Suivant mon cours, retiré dans la forêt près d'une source,
Je déambule, me repose et contemple à ma guise
La falaise est froide, les hommes ne viennent pas
Les nuages blancs sans cesse s'amoncellent
Les herbes tendres pour couverture,
Joyeux, la tête sur une pierre,
Je laisse ciel et terre poursuivre leur changement.
"Sans domicile" finit dans ce cas par signifier "chez soi dans l'univers tout entier". De la même manière, les plus indépendants d'entre nous qui n'ont pas perdu le sens de la totalité du lieu sont capables de percevoir leur foyer, les montagnes et les bois de la région comme appartenant à la même sphère.
"Les métaphores autour du « grand livre de la nature » ne sont pas seulement inexactes, mais aussi pernicieuses. Le monde est sans conteste saturé de signes, mais il n'est pas un texte figé contenant les archives des différentes versions existantes. Cet attachement exagéré au modèle livresque reflète depuis toujours l'idée que rien de bien intéressant ne s'est produit avant l'apparition de l'histoire écrite. Il est sûr que les systèmes écrits procurent un avantage. Ceux qui possèdent l'écrit se sont toujours perçus comme supérieurs à ceux qui en sont privés, et les peuples qui ont un Grand Livre sacré se sont toujours considérés au-dessus de ceux qui ont une religion vernaculaire, quelle que soit la richesse de ses rites et de ses mythes."

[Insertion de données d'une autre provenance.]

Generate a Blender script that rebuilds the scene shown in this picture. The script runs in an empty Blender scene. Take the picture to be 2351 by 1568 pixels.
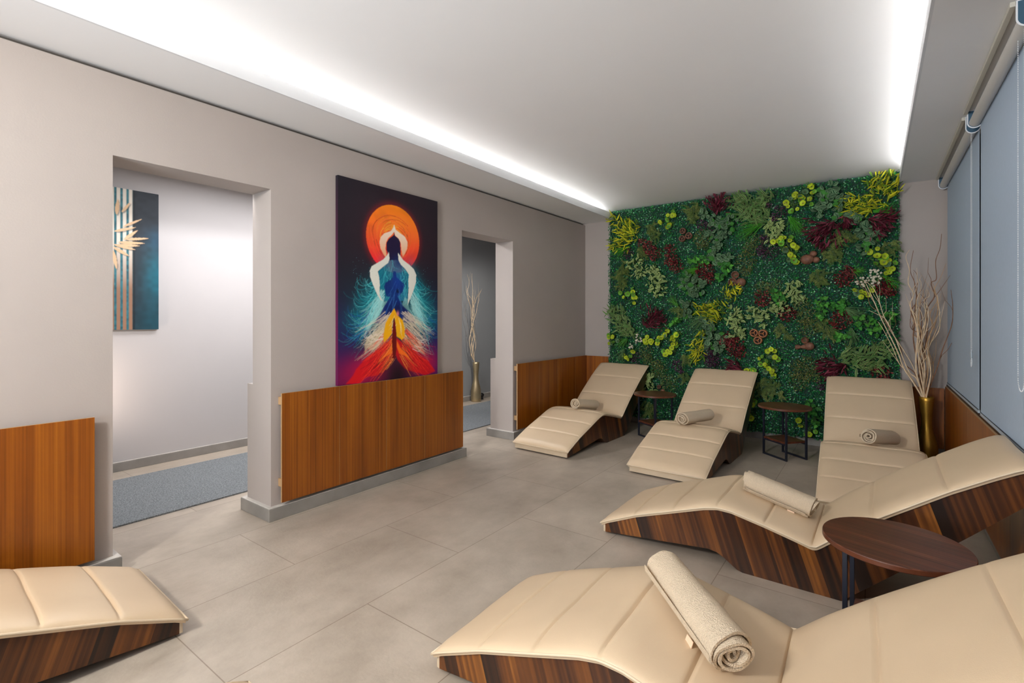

"Sachons jouir de notre condition humaine, riche d'étincelles spirituelles et de jouissance sexuelle, mais aussi occupée par l'ambition sociale et les coups de colères stériles, tout en ne nous considérant ni plus ni moins comme un parmi tous les membres de la Grande Diversité. Sachons nous accepter tous égaux et habitants de la même terre. Abandonnons tout espoir d'éternité et arrêtons de lutter contre la saleté qu'elle qu'elle soit. On peut chasser les moustiques, se protéger de la vermine sans pour cela éprouver de la haine. N'attendons rien, soyons alertes et autonomes, attentifs et reconnaissants, généreux et directs. Calme et clarté sont au rendez-vous quand nous nous lavons les mains salies par le travail et que nous jetons un coup d'oeil furtif vers les nuages qui traversent le ciel. S'asseoir pour prendre un café avec un ami, voilà une autre joie toute simple. L'espace sauvage nous demande d'apprendre à connaître le terrain, de saluer plantes, animaux terrestres et oiseaux du ciel, de franchir crêtes et rivières, pour ensuite raconter une bonne histoire de retour à la maison.
Alors, quand les enfants sont bien au chaud dans leurs lits, lors d'une de ces grandes fêtes comme Halloween, le Nouvel An, ou le Quatre Juillet, invoquons quelques esprits, mettons la musique, et ceux et celles qui sont toujours de ce monde se laisseront aller en se libérant totalement. Voici la portée ultime du mot "sauvage" dans son sens ésotérique le plus profond et le plus angoissant. Ceux qui sont prêts pour l'aventure y parviendront. Mais surtout, s'il vous plaît, ne le répétez à personne!"